OPINION: Do we really need the Leonardo building?

The Leonardo is set to become Africa's tallest building.
The Leonardo is set to become Africa's tallest building.

It’s set to be Africa’s tallest building, but the Leonardo in Sandton is a badly named luxury skyscraper with no inclusivity and no connection to its environment, writes Grethe Kemp.

Property developer Legacy Group and Nedbank are hard at work constructing what is claimed will be Africa’s tallest building. Called the Leonardo, it comes at a price tag of R3 billion and it will top the Carlton Centre with a height of 234m – 55 floors in total. But despite developer claims that the project has been designed around principles of sustainable development and green building, I have many issues with the Leonardo.

First and foremost, the name. Yes, I get it, the Legacy loves naming their projects after Italian painters – they’ve given us the Michelangelo Hotel, after all. But the fact that Africa’s tallest building is going to have an Italian name is an issue that, for me, reveals the very essence of what’s wrong with it. The Michelangelo is a nouveau riche interpretation of the European Renaissance era – all gilt finishes and faux luxury. Why are we romanticising the Italian renaissance in post-apartheid, post-colonial South Africa?

Aesthetically, I find the Leonardo ugly and uninspiring. It doesn’t represent anything South African or show any aspiration to signify something about its environment.

There are many debates around what an “authentically South African building” would look like. I’m not saying there is one way to make a building, but we only have to look at the pleasing uMkhumbane Cultural and Heritage Museum in Durban’s Cato Manor, Diébédo Francis Kéré’s tree-inspired Serpentine Pavilion and Peter Rich’s Mapungubwe Interpretation Centre to know that inspired African architecture exists.

Not inclusive

I’m sure Legacy also breathed a sigh of relief that the Leonardo was approved before the City of Joburg’s new inclusionary housing policy, which comes into effect in May.

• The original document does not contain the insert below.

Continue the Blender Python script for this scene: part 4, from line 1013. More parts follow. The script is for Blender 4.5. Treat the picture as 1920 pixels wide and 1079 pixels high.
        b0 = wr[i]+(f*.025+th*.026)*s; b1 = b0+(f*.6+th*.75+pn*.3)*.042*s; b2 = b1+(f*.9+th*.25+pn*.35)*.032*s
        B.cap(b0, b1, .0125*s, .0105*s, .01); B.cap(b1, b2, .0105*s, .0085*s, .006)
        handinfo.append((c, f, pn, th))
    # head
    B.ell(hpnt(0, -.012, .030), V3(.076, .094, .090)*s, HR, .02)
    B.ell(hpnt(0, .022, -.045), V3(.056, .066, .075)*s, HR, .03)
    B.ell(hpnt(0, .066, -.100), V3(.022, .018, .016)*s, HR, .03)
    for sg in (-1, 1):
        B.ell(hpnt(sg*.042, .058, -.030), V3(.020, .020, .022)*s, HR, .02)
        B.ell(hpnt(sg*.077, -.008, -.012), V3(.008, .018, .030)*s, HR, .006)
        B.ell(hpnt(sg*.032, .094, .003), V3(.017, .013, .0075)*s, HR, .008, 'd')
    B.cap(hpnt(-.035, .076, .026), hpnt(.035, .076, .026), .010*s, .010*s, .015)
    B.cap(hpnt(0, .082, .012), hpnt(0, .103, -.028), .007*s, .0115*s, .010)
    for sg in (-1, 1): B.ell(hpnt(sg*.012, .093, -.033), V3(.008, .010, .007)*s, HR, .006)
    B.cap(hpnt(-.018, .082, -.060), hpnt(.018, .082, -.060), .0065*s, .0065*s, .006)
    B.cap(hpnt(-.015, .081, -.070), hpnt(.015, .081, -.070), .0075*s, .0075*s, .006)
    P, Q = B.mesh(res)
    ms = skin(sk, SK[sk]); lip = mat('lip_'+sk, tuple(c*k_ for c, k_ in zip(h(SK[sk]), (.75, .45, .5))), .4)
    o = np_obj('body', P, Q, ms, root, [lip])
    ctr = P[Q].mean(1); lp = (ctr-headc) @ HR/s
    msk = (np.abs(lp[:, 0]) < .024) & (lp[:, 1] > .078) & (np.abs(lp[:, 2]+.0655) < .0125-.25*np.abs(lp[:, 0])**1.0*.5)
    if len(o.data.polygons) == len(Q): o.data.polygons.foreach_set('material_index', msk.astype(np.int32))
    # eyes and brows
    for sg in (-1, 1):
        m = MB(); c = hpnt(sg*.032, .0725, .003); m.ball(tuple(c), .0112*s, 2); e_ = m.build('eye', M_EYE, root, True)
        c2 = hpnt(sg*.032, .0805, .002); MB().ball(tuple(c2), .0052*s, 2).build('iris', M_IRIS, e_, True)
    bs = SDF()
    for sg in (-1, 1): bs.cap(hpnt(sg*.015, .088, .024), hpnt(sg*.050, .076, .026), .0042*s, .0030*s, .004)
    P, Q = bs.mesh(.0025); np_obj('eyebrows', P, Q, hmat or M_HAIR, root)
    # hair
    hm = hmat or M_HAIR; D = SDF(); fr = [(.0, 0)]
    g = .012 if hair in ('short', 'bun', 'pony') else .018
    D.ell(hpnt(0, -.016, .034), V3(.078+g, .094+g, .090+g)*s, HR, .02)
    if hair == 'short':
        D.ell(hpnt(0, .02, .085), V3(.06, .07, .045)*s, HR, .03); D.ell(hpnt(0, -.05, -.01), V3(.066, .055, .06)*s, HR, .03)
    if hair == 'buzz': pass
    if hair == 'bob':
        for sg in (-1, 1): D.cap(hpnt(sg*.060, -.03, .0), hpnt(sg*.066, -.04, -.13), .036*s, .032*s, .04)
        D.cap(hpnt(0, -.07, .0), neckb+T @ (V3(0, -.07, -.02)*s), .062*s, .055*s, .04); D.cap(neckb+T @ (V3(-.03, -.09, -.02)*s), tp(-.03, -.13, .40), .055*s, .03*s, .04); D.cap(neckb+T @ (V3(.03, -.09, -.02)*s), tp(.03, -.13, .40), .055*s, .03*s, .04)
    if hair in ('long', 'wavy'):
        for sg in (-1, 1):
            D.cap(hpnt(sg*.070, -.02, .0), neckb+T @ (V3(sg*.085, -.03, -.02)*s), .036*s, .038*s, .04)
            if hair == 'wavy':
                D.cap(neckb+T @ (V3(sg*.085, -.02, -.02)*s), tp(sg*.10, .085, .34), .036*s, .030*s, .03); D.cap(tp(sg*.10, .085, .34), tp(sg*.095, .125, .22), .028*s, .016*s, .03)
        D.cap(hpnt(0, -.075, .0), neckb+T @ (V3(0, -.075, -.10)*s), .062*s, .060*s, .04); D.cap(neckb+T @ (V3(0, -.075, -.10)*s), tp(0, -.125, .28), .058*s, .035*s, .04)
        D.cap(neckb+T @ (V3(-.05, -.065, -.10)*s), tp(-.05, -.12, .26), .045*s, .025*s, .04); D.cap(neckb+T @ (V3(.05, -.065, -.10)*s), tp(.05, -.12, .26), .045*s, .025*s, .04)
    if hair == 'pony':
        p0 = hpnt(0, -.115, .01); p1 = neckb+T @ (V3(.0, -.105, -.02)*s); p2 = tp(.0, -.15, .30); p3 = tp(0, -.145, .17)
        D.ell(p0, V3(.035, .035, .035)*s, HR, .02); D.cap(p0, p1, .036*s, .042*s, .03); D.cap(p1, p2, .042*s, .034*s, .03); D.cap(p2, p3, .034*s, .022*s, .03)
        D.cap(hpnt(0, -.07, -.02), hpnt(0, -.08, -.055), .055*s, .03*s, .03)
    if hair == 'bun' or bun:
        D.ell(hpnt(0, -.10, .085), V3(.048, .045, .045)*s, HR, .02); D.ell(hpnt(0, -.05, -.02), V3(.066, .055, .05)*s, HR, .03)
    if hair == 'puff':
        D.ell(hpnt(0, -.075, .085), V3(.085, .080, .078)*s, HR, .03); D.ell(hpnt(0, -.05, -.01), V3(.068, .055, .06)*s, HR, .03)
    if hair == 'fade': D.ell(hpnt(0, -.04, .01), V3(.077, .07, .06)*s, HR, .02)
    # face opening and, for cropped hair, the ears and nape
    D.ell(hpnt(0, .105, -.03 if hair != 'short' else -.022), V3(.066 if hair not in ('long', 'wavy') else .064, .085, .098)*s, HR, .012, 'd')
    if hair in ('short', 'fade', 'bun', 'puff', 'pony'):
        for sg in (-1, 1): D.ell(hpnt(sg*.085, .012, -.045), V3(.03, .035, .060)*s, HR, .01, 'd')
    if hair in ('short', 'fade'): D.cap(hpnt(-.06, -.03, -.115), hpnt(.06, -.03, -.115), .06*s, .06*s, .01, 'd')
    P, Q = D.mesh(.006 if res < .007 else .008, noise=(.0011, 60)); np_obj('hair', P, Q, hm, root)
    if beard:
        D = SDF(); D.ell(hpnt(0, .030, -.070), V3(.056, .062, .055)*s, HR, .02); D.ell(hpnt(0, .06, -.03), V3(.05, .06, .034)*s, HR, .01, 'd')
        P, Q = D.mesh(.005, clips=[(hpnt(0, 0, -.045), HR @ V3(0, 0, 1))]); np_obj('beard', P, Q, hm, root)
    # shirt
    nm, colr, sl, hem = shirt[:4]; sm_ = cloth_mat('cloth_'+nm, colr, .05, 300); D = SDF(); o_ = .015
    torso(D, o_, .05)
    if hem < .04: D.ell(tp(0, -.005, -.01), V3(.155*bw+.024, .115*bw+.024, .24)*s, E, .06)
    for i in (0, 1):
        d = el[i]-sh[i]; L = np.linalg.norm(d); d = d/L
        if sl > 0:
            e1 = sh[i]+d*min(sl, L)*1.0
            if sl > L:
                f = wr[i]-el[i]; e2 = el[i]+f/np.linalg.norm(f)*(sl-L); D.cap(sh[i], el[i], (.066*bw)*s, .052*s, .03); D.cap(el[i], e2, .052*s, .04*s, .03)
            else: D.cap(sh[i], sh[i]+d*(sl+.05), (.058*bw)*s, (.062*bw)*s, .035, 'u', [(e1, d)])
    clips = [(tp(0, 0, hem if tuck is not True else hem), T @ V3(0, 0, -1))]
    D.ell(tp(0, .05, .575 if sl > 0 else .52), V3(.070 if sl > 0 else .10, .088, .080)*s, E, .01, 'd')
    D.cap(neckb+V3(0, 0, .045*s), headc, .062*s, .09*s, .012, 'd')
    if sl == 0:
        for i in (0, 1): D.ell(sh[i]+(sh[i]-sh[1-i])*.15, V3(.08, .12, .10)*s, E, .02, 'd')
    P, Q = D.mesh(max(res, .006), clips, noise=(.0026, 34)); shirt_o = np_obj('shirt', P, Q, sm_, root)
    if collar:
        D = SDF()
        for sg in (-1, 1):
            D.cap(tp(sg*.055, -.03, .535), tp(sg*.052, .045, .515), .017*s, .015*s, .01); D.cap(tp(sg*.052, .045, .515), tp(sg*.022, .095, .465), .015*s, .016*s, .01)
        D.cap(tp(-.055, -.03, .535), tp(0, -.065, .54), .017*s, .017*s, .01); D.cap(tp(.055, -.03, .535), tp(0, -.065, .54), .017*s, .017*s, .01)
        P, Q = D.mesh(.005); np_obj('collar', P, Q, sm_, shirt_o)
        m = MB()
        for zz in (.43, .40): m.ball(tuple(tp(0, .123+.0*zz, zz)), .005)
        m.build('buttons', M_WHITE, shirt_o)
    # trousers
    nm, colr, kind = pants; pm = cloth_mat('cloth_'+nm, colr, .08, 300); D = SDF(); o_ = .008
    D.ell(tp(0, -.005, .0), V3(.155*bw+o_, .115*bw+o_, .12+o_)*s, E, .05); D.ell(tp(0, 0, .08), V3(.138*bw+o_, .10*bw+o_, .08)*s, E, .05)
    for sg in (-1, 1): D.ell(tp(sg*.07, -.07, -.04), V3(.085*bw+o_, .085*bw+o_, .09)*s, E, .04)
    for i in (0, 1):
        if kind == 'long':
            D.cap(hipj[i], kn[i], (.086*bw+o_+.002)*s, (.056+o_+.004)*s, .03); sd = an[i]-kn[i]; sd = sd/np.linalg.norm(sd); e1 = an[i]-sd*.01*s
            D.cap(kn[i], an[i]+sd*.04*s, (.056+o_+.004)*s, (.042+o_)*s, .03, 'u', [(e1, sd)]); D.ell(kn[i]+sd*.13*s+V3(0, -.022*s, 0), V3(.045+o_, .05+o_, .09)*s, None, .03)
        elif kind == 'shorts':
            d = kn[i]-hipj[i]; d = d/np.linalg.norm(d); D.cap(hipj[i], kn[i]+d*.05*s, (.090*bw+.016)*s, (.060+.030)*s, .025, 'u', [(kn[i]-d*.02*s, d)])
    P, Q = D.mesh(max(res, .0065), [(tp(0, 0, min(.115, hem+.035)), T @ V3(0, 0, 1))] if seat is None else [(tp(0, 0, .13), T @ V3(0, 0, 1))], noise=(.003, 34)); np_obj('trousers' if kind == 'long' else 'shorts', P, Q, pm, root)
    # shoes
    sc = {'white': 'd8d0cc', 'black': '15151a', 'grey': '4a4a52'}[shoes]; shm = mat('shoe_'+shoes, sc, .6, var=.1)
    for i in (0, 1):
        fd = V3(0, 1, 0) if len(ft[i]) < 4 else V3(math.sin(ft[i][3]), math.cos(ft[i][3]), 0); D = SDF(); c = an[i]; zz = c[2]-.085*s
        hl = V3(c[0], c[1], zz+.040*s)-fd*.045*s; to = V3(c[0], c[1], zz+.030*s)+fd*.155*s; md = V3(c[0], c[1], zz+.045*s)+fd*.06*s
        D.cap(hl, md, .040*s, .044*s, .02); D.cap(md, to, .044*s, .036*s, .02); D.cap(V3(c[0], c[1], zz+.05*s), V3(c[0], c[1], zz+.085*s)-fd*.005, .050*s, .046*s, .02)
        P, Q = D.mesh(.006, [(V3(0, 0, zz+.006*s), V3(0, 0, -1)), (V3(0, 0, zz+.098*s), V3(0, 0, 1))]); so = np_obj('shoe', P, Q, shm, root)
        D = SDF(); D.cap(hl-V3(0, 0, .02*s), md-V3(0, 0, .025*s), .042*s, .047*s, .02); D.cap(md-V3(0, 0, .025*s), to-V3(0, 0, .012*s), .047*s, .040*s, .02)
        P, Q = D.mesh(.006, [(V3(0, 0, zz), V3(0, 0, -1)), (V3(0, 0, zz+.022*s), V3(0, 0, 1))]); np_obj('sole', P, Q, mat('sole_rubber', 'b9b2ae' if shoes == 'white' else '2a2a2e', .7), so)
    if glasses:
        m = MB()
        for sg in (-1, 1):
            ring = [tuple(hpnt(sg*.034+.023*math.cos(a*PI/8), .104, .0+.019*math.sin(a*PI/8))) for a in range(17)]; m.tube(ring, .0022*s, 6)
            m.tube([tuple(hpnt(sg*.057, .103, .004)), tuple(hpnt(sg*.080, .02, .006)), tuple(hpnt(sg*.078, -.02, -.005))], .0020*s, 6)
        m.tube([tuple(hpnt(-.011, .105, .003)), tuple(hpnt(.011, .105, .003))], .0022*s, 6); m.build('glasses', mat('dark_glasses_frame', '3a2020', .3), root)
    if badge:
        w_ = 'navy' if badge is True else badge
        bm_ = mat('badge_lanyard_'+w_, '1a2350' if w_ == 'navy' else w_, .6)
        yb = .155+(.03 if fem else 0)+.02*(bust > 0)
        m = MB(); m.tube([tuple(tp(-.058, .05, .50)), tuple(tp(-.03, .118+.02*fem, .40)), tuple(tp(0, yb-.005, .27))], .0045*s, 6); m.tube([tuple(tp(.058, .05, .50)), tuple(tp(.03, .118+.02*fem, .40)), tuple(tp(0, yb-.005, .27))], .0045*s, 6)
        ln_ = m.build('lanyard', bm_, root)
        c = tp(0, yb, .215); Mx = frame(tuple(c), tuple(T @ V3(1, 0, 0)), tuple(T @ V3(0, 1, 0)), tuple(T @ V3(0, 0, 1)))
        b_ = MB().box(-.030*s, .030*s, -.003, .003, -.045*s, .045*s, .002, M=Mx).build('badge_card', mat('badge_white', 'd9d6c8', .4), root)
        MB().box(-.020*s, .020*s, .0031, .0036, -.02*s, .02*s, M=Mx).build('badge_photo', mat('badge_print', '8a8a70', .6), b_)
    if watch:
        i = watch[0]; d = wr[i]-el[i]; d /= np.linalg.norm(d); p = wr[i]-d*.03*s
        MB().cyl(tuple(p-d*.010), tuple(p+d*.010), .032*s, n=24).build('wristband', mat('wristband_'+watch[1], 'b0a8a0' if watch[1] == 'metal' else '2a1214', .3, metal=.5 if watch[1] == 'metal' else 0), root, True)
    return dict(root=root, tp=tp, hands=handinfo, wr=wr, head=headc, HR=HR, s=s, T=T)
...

According to Reuben Masango, member of the Joburg mayoral committee for development planning, this policy follows the Spatial Development Framework 2040, which outlines plans to create a more spatially just city by 2040. Inclusionary housing will require that all developments of 20 units and more allocate 30% of the building to low-cost housing. Developments can either include units with a maximum monthly rental cost of R2 100, or build units smaller in size – at least half of what the size of their other units would be.


Policies like these have long been implemented in cities all over the globe and, considering that, according to UN-Habitat, South Africa has nine of the most unequal cities in the world, it’s much needed here. For too long, we have confined the core to the periphery. Low-income workers have had to commute long distances into the city to work, sometimes waking up at 4am to be at work at 8am. It’s an exhausting way to live that deprives them of time with their families, time to relax and to just be human.

Inclusionary housing not only wants to correct the spatial inequality that is a legacy of our past, but make better use of space in low-density areas so that more people can benefit from the infrastructure and amenities there.

“We’ve seen that good infrastructure is located in spaces with the least amount of people; we want to change that,” Masango told me during a phone interview.

Not that the policy has gone without criticism – various resident associations have already raised objections, while others say a R2 100 rent cap is still too high for lower-income earners to afford.

But it is at least a step towards making housing accessible in a market controlled by private interest.

With the Leonardo’s 200 units ranging from R4.2 million to R250 million, it’s safe to say that the building is anything but inclusionary. It’s just another luxury high rise that only the very rich will be able to enjoy.

Patrick McInerney, director of Co-Arc International Architects, recently said during a 702 interview with Azania Mosaka that, at any given time, the project requires about 2 000 to 3 000 employees and has created 18 000 to 20 000 jobs. It’s ironic to think that the builders working on the Leonardo probably commute long distances just to get to work every day.

After a glowing interview, at least one listener raised the question about the lack of inclusionary units in the building.

“We have a few [inclusionary] units, but they’re going to be largely private,” McInerney said. “So it’s not a social or rental opportunity.”

The Leonardo’s developers are calling the building “a statement about Africa’s future”. If that’s the case, it’s a future I don’t much care for.